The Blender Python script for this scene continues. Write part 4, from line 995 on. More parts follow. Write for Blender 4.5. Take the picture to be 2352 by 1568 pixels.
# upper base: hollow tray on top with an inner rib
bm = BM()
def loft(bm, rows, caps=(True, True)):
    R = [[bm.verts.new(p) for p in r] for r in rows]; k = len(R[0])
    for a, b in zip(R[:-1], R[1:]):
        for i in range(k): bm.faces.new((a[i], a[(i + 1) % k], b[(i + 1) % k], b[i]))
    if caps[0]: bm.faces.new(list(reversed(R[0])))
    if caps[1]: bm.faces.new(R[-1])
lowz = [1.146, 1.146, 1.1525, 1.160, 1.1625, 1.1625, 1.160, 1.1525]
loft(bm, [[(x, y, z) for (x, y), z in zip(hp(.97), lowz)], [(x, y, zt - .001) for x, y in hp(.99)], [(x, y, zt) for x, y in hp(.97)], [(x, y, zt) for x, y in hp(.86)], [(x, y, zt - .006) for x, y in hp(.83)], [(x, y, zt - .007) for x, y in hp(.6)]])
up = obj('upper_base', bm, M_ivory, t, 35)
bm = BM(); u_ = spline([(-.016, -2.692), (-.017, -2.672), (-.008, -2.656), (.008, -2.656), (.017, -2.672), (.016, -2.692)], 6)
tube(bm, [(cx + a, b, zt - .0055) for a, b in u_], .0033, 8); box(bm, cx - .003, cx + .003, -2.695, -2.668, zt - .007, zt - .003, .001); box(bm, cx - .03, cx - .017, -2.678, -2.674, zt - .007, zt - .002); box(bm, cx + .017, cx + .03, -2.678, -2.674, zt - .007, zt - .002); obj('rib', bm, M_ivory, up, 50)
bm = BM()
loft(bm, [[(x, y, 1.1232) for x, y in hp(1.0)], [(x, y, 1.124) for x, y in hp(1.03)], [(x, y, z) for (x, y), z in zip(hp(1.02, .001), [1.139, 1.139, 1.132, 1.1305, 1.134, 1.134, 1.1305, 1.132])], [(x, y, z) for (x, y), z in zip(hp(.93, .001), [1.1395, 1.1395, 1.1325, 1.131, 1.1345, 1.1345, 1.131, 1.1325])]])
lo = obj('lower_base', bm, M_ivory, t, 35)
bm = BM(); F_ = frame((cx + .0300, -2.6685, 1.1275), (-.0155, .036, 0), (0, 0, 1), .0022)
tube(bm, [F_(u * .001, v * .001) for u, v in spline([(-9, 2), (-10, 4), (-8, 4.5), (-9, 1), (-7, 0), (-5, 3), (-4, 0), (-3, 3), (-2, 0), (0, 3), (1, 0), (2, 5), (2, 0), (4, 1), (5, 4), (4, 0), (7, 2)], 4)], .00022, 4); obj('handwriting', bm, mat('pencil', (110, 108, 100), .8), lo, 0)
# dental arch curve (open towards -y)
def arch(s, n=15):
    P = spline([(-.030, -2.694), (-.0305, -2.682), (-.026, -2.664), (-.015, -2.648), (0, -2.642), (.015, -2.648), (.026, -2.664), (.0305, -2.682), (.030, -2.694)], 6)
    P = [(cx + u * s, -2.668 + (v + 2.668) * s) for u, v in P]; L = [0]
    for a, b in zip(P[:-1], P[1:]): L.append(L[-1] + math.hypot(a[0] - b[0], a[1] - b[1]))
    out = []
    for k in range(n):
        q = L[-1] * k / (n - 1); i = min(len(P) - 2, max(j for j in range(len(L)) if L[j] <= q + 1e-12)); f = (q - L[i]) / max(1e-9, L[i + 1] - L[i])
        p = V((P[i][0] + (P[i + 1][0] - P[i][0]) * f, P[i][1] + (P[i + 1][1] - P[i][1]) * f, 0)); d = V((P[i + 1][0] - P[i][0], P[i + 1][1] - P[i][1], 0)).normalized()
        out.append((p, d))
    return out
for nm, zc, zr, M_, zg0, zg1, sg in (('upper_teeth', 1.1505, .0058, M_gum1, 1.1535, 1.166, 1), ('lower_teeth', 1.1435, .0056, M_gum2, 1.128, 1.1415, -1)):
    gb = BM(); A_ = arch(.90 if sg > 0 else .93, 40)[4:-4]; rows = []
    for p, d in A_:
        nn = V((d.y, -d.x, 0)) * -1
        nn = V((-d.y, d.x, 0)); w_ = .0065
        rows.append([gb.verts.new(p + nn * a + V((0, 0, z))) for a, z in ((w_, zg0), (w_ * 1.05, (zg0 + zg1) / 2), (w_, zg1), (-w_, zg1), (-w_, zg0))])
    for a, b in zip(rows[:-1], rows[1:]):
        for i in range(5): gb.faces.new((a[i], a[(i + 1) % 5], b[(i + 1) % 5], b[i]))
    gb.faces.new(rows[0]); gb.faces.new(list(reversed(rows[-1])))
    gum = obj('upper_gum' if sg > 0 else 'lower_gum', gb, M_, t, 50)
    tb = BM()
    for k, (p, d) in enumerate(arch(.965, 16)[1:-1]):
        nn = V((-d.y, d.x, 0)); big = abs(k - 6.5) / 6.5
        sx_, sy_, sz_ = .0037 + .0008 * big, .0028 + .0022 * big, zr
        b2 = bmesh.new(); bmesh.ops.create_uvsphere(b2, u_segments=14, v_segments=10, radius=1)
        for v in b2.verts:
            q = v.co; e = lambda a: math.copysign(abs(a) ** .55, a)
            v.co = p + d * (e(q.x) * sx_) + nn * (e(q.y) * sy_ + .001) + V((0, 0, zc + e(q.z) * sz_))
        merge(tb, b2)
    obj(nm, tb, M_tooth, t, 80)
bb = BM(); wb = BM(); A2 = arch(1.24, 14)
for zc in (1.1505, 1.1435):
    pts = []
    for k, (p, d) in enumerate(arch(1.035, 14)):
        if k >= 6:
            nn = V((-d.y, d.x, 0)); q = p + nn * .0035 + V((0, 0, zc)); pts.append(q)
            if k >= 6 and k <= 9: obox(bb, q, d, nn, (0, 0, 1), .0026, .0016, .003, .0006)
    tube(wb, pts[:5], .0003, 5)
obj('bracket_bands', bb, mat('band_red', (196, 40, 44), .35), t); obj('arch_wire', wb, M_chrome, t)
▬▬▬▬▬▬
[Prompt] Extract the complete listing verbatim.

[Exercise result]
The Blender Python script for this scene continues. Write part 4, from line 995 on. More parts follow. Write for Blender 4.5. Take the picture to be 2352 by 1568 pixels.
# upper base: hollow tray on top with an inner rib
bm = BM()
def loft(bm, rows, caps=(True, True)):
    R = [[bm.verts.new(p) for p in r] for r in rows]; k = len(R[0])
    for a, b in zip(R[:-1], R[1:]):
        for i in range(k): bm.faces.new((a[i], a[(i + 1) % k], b[(i + 1) % k], b[i]))
    if caps[0]: bm.faces.new(list(reversed(R[0])))
    if caps[1]: bm.faces.new(R[-1])
lowz = [1.146, 1.146, 1.1525, 1.160, 1.1625, 1.1625, 1.160, 1.1525]
loft(bm, [[(x, y, z) for (x, y), z in zip(hp(.97), lowz)], [(x, y, zt - .001) for x, y in hp(.99)], [(x, y, zt) for x, y in hp(.97)], [(x, y, zt) for x, y in hp(.86)], [(x, y, zt - .006) for x, y in hp(.83)], [(x, y, zt - .007) for x, y in hp(.6)]])
up = obj('upper_base', bm, M_ivory, t, 35)
bm = BM(); u_ = spline([(-.016, -2.692), (-.017, -2.672), (-.008, -2.656), (.008, -2.656), (.017, -2.672), (.016, -2.692)], 6)
tube(bm, [(cx + a, b, zt - .0055) for a, b in u_], .0033, 8); box(bm, cx - .003, cx + .003, -2.695, -2.668, zt - .007, zt - .003, .001); box(bm, cx - .03, cx - .017, -2.678, -2.674, zt - .007, zt - .002); box(bm, cx + .017, cx + .03, -2.678, -2.674, zt - .007, zt - .002); obj('rib', bm, M_ivory, up, 50)
bm = BM()
loft(bm, [[(x, y, 1.1232) for x, y in hp(1.0)], [(x, y, 1.124) for x, y in hp(1.03)], [(x, y, z) for (x, y), z in zip(hp(1.02, .001), [1.139, 1.139, 1.132, 1.1305, 1.134, 1.134, 1.1305, 1.132])], [(x, y, z) for (x, y), z in zip(hp(.93, .001), [1.1395, 1.1395, 1.1325, 1.131, 1.1345, 1.1345, 1.131, 1.1325])]])
lo = obj('lower_base', bm, M_ivory, t, 35)
bm = BM(); F_ = frame((cx + .0300, -2.6685, 1.1275), (-.0155, .036, 0), (0, 0, 1), .0022)
tube(bm, [F_(u * .001, v * .001) for u, v in spline([(-9, 2), (-10, 4), (-8, 4.5), (-9, 1), (-7, 0), (-5, 3), (-4, 0), (-3, 3), (-2, 0), (0, 3), (1, 0), (2, 5), (2, 0), (4, 1), (5, 4), (4, 0), (7, 2)], 4)], .00022, 4); obj('handwriting', bm, mat('pencil', (110, 108, 100), .8), lo, 0)
# dental arch curve (open towards -y)
def arch(s, n=15):
    P = spline([(-.030, -2.694), (-.0305, -2.682), (-.026, -2.664), (-.015, -2.648), (0, -2.642), (.015, -2.648), (.026, -2.664), (.0305, -2.682), (.030, -2.694)], 6)
    P = [(cx + u * s, -2.668 + (v + 2.668) * s) for u, v in P]; L = [0]
    for a, b in zip(P[:-1], P[1:]): L.append(L[-1] + math.hypot(a[0] - b[0], a[1] - b[1]))
    out = []
    for k in range(n):
        q = L[-1] * k / (n - 1); i = min(len(P) - 2, max(j for j in range(len(L)) if L[j] <= q + 1e-12)); f = (q - L[i]) / max(1e-9, L[i + 1] - L[i])
        p = V((P[i][0] + (P[i + 1][0] - P[i][0]) * f, P[i][1] + (P[i + 1][1] - P[i][1]) * f, 0)); d = V((P[i + 1][0] - P[i][0], P[i + 1][1] - P[i][1], 0)).normalized()
        out.append((p, d))
    return out
for nm, zc, zr, M_, zg0, zg1, sg in (('upper_teeth', 1.1505, .0058, M_gum1, 1.1535, 1.166, 1), ('lower_teeth', 1.1435, .0056, M_gum2, 1.128, 1.1415, -1)):
    gb = BM(); A_ = arch(.90 if sg > 0 else .93, 40)[4:-4]; rows = []
    for p, d in A_:
        nn = V((d.y, -d.x, 0)) * -1
        nn = V((-d.y, d.x, 0)); w_ = .0065
        rows.append([gb.verts.new(p + nn * a + V((0, 0, z))) for a, z in ((w_, zg0), (w_ * 1.05, (zg0 + zg1) / 2), (w_, zg1), (-w_, zg1), (-w_, zg0))])
    for a, b in zip(rows[:-1], rows[1:]):
        for i in range(5): gb.faces.new((a[i], a[(i + 1) % 5], b[(i + 1) % 5], b[i]))
    gb.faces.new(rows[0]); gb.faces.new(list(reversed(rows[-1])))
    gum = obj('upper_gum' if sg > 0 else 'lower_gum', gb, M_, t, 50)
    tb = BM()
    for k, (p, d) in enumerate(arch(.965, 16)[1:-1]):
        nn = V((-d.y, d.x, 0)); big = abs(k - 6.5) / 6.5
        sx_, sy_, sz_ = .0037 + .0008 * big, .0028 + .0022 * big, zr
        b2 = bmesh.new(); bmesh.ops.create_uvsphere(b2, u_segments=14, v_segments=10, radius=1)
        for v in b2.verts:
            q = v.co; e = lambda a: math.copysign(abs(a) ** .55, a)
            v.co = p + d * (e(q.x) * sx_) + nn * (e(q.y) * sy_ + .001) + V((0, 0, zc + e(q.z) * sz_))
        merge(tb, b2)
    obj(nm, tb, M_tooth, t, 80)
bb = BM(); wb = BM(); A2 = arch(1.24, 14)
for zc in (1.1505, 1.1435):
    pts = []
    for k, (p, d) in enumerate(arch(1.035, 14)):
        if k >= 6:
            nn = V((-d.y, d.x, 0)); q = p + nn * .0035 + V((0, 0, zc)); pts.append(q)
            if k >= 6 and k <= 9: obox(bb, q, d, nn, (0, 0, 1), .0026, .0016, .003, .0006)
    tube(wb, pts[:5], .0003, 5)
obj('bracket_bands', bb, mat('band_red', (196, 40, 44), .35), t); obj('arch_wire', wb, M_chrome, t)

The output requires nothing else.